People v. Santiago

Appeal by the defendant from a judgment of the Supreme Court, Kings County (Matthews, J.), dated November 15, 1985, convicting him of manslaughter in the first degree and criminal possession of a weapon in the second degree, upon a jury verdict, and sentencing him to concurrent terms of imprisonment of 4 to 12 years and 2 to 6 years, respectively.
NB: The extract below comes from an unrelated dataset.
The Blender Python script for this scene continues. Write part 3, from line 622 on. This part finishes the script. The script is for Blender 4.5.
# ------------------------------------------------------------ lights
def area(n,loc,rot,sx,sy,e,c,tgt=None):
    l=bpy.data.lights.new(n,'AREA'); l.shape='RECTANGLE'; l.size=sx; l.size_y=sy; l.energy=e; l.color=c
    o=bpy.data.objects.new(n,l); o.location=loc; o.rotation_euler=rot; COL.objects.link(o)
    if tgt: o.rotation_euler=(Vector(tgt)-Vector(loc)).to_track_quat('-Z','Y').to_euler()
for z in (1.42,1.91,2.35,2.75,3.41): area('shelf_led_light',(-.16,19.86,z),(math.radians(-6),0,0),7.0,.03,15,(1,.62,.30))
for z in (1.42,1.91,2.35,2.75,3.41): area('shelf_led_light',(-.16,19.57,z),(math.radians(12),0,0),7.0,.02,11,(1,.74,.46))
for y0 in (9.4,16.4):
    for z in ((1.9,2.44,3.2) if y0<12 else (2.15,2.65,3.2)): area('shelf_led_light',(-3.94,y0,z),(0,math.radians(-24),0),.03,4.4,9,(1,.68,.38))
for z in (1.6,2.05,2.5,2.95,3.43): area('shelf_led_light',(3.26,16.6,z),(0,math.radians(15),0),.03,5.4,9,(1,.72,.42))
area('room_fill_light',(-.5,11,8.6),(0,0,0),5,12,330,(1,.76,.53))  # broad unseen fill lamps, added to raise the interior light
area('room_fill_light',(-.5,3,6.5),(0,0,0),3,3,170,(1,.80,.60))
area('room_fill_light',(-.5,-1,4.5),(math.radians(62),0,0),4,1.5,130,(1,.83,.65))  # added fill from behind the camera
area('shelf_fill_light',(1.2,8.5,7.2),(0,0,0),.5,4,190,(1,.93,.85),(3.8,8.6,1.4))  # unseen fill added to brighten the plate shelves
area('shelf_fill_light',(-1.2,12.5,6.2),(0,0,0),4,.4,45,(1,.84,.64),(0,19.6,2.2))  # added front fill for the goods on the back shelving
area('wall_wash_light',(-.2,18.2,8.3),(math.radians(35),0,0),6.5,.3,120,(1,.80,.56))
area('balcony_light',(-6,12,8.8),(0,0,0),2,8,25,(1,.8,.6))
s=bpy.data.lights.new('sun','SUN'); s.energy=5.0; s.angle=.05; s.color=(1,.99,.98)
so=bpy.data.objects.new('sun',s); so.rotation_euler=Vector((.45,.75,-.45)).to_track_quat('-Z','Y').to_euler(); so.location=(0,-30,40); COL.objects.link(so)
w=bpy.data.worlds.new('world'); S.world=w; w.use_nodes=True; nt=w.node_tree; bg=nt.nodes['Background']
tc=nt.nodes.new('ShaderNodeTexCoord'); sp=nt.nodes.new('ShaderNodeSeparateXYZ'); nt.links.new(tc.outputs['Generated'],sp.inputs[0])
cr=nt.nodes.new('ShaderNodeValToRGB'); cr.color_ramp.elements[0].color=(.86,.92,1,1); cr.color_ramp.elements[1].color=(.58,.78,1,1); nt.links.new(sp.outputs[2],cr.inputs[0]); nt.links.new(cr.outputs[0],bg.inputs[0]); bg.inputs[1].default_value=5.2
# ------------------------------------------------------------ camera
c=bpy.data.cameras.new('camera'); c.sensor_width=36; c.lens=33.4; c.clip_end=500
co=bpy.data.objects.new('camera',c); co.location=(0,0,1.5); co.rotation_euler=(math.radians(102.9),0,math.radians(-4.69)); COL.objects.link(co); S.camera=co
The appeal brings up for review the denial, after a hearing (Lombardo, J.), of that branch of the defendant’s motion which was to suppress a videotaped statement made to law enforcement authorities.

Ordered that the judgment is modified, as a matter of discretion in the interest of justice, by reducing the term of the sentence imposed on the defendant’s conviction of manslaughter in the first degree from a term of imprisonment of 4 to 12 years to a term of imprisonment of 2 to 6 years; as so modified, the judgment is affirmed.

On the instant appeal, the defendant argues, inter alia, that (1) he invoked his right to counsel during his custodial interrogation by an Assistant District Attorney, (2) his subsequent waiver of the right to counsel, in the absence of counsel, was ineffective, pursuant to People v Cunningham (49 NY2d 203) and (3) his videotaped statement to the Assistant District Attorney should therefore have been suppressed.

We disagree with the defendant’s argument.

The record indicates that after the defendant was specifically advised of his right to counsel by the Assistant District *430Attorney, the defendant asked the following question: "Will you supply one now so that I may ask him should I continue with this interview at this moment?”

In response to that question the following colloquy ensued:

"Q Okay, do you want to speak to the lawyer? Do you want to consult a lawyer?
"A Well, I really have nothing to hide and—but by the same token, I don’t know how detrimental this will be to me.
"Q Okay, do you wish to consult a lawyer before you proceed with this interview?
"A Well, like I said, I have nothing to hide so go ahead.
"Q Okay, if you wish—if you wish to speak to a lawyer or to have a lawyer present, I will not question you. Do you understand what I have just said?
"A I understand perfectly.
"Q If you answer some of my questions, you may stop at any time and thereafter refuse to answer any further questions.
"A That’s understood.
"Q You can pick and choose which questions you care to answer. Do you understand what I have just said?
"A It’s understood.
"Q Okay, Now that you’ve been advised of your rights, do you wish to speak to me at this time?
"A Ask away”.

The defendant’s question did not constitute an unequivocal invocation of his right to counsel, and, therefore, the presence of counsel was not necessary in order to effectuate a valid waiver of his right to counsel (see, People v Hicks, 69 NY2d 969). The record supports the Supreme Court’s finding that the defendant’s waiver of counsel was voluntarily, knowingly and intelligently made. Accordingly, the Supreme Court properly denied that branch of the defendant’s motion which was to suppress the videotaped statement.

We have reviewed the defendant’s sentence, and find it, under all of the circumstances, to be excessive to the extent indicated.

Finally, we have reviewed the defendant’s remaining arguments, including those raised by him pro se, and find them to be either unpreserved for appellate review, or without merit. Mangano, J. P., Niehoff and Sullivan, JJ., concur.